Comment l’imaginez-vous dans l’étape future entre le gouvernement
et l’opposition?
La Chambre des députés est l’endroit le plus indiqué
pour le dialogue, le rôle des médias consistant à l’intensifier.
Nous devons trouver les canaux et les conditions nécessaires pour
le faire perpétuer; cela suppose la reconnaissance de l’autre et
la volonté d’entretenir des relations avec lui.
Est-il vrai que la “Rencontre parlementaire nationale” a cessé
d’exister, dès le moment où certains de ses membres (le président
Hoss et M. Beydoun) ont fait partie du Cabinet?
“La R.P.N. qui pratiquait l’opposition sous le précédent
régime, a cessé d’exister, pour la simple raison qu’elle
n’est plus dans l’opposition; elle appuie le Pouvoir et le Cabinet. Nous
avons accordé la confiance à l’équipe gouvernementale
et nous n’hésiterons pas à la critiquer quand nous le jugerons
nécessaire.
Je peux affirmer que les anciens membres de la R.P.N. ne cessent de
se concerter, même s’il ne leur arrive pas de se retrouver souvent.
Nous ne sommes pas de ceux qui pratiquent l’art pour l’art; en ce sens
que lorsque nous nous rencontrons, nous devons avoir des questions vitales
à discuter. Puis, nous estimons qu’il faut donner sa chance au Cabinet.
L’un de vos anciens alliés, en l’occurrence le président
Omar Karamé, a élevé la voix pour émettre certaines
critiques. Comment expliquez-vous son comportement?
Le président Karamé a blâmé le président
Hoss pour s’être solidarisé avec M. Mohamed Y. Beydoun à
propos de l’affaire du stade de Tripoli. En fin de compte, l’art et la
logique l’ont emporté, non les personnes. Le choix le plus valable
a été retenu, sans que le président Karamé
subisse un dommage.
Je tiens à dire que nous ne sommes pas des adorateurs de statues.
D’ailleurs, j’ai toujours prôné la formation de blocs politiques
nationaux, ne se limitant pas aux députés, ni aux candidats
aux législatives, comme c’était le cas autrefois où
le Bloc national et le Bloc constitutionnel s’affrontaient en permanence.
La R.P.N. s’était opposée au gouvernement Hariri quand
celui-ci réclamait le droit d’émettre des bons du Trésor,
en vue de couvrir une partie de la dette publique.
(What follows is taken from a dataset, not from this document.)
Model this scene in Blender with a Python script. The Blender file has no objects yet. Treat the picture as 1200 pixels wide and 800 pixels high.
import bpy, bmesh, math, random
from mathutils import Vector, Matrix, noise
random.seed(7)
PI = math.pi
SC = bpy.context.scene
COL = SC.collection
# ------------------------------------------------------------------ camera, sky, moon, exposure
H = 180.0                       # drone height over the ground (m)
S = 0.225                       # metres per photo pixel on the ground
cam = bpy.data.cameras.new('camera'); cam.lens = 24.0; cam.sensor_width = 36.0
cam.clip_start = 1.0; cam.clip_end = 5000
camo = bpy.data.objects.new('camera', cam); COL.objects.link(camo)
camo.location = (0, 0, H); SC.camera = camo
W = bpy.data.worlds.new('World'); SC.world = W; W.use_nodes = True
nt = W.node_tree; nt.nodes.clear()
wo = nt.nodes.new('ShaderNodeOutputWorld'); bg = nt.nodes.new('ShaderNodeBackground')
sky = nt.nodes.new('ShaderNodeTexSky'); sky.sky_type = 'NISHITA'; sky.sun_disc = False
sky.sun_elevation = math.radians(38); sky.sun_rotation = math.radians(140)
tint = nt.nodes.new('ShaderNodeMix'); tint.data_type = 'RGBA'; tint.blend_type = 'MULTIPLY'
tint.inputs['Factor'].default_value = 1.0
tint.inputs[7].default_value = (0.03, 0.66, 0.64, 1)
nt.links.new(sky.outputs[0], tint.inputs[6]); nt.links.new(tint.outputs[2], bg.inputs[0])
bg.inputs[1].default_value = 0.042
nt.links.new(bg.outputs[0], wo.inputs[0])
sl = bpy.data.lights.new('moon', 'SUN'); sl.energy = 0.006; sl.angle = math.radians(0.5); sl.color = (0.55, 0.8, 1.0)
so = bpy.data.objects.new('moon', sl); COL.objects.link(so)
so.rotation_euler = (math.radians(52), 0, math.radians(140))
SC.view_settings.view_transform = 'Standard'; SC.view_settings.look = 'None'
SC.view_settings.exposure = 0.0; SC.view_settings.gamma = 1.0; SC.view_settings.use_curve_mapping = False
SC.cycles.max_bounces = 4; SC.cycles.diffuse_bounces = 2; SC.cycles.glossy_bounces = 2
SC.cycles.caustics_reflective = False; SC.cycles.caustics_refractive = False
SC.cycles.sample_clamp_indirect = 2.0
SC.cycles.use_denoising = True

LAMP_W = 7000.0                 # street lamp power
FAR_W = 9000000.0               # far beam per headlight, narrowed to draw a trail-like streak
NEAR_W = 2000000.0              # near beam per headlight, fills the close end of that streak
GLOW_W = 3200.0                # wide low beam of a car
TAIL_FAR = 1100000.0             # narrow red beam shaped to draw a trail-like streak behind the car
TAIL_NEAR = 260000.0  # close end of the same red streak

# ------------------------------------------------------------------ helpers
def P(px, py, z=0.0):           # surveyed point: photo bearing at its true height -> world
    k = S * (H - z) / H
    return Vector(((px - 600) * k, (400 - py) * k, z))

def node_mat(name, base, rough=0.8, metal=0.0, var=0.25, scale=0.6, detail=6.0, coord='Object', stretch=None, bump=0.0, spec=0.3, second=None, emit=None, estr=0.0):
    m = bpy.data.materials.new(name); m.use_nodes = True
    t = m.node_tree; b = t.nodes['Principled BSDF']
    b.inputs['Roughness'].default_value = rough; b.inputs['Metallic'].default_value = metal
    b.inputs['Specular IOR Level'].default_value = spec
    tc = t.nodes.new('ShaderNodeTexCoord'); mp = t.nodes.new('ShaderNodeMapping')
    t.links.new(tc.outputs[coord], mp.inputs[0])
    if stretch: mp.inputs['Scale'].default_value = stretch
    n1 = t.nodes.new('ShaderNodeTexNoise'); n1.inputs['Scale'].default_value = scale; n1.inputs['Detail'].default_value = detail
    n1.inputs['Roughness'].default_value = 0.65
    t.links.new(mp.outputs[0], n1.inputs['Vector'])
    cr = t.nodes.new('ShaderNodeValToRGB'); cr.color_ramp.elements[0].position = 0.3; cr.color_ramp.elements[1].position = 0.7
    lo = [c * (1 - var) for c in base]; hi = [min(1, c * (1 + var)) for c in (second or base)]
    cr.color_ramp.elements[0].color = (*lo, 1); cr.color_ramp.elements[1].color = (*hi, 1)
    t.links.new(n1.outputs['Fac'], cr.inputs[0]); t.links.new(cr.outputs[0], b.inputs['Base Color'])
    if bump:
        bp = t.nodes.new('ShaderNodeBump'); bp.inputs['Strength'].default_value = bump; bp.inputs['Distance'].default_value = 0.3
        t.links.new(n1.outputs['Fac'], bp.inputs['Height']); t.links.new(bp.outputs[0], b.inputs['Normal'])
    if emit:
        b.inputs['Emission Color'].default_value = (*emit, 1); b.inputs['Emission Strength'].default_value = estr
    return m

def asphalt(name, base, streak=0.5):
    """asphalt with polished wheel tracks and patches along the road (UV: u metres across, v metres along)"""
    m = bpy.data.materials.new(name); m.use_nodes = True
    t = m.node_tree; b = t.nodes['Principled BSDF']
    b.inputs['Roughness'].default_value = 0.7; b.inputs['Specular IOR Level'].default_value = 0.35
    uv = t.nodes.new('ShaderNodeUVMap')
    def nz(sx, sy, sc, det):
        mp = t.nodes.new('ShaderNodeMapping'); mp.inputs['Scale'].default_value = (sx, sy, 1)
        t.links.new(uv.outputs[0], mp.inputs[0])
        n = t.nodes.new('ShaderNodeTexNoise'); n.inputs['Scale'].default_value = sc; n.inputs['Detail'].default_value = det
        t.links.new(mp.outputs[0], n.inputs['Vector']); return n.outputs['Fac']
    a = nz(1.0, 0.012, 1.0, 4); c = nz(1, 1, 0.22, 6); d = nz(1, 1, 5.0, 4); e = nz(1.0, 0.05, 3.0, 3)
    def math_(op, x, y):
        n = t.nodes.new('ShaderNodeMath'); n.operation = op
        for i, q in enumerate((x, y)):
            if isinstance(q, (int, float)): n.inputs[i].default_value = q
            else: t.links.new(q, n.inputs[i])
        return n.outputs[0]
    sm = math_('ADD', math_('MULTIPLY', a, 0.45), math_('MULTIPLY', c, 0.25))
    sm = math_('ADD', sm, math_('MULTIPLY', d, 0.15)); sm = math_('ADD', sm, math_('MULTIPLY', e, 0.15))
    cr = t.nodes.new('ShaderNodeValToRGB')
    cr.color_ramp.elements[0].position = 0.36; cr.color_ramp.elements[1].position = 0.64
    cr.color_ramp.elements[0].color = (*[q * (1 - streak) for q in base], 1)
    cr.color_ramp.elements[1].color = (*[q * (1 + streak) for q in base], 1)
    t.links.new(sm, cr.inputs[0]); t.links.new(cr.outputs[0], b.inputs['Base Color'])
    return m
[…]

Or, le président
Hoss s’oriente aujourd’hui dans le même sens...
Nous nous sommes opposés à cette tendance avant la révision
de l’article 6 du budget. Mais quand le gouvernement dispose du droit de
contracter des prêts sans dépasser un plafond déterminé
à l’avance, il peut agir dans les limites définies par l’Assemblée.